As a powerful, organized, and institutionalized country, Turkey must stop Turkish merchants from making illegal gains by taking advantage of turkey’s influence in Syria. Only then, the economic benefit will be reflected on Turkish and Syrian people alike, al-Karim said. According to the analyst, the Syrian north can have a positive impact on the Turkish product market by trading Turkish-made commodities. 

Unplanned decisions made out of dependency on Turkey, such as replacing the Turkish currency with the Syrian pound, contribute to Turkish currency’s inflation as its citizens’ purchasing power is declining. Thus, Turkey must take moves economically and politically to balance the situation in Turkey’s southern regions and northern Syrian regions, for the benefit of both countries, al-Karim said. 

He added agricultural products of northern Syria, such as olive oil, vegetables, citrus, and others, can be invested by establishing official selling channels at the Turkish border to Turkey or exported abroad. Al-Karim also pointed out the importance of coordination between the Turkish and Syrian sides to establish real industries in both countries. 

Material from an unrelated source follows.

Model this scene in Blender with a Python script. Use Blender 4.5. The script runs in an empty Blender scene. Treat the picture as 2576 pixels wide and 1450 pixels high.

In contrast, the selling of Syrian products in Turkey should be regulated and legal so that it does not affect Turkish products’ selling; otherwise, both countries would be adversely affected by the commercial relationship, al-Karim said. 

Northwestern Syrian regions should coordinate with the Turkish side to provide food products to both parties at low prices, thereby improving citizens’ purchasing power. This, in turn, would encourage investors to invest in the region, as the availability of labor force and food security would attract capital and businessmen to set factories and start projects, thus benefiting both parties. 

However, the continuation of the current situation of high prices, poverty, and people’s inability to withstand the dire living conditions, will lead to adverse results for investors. According to the economic analyst al-Karim, the region will not witness new projects and suffer from higher prices and poor living conditions.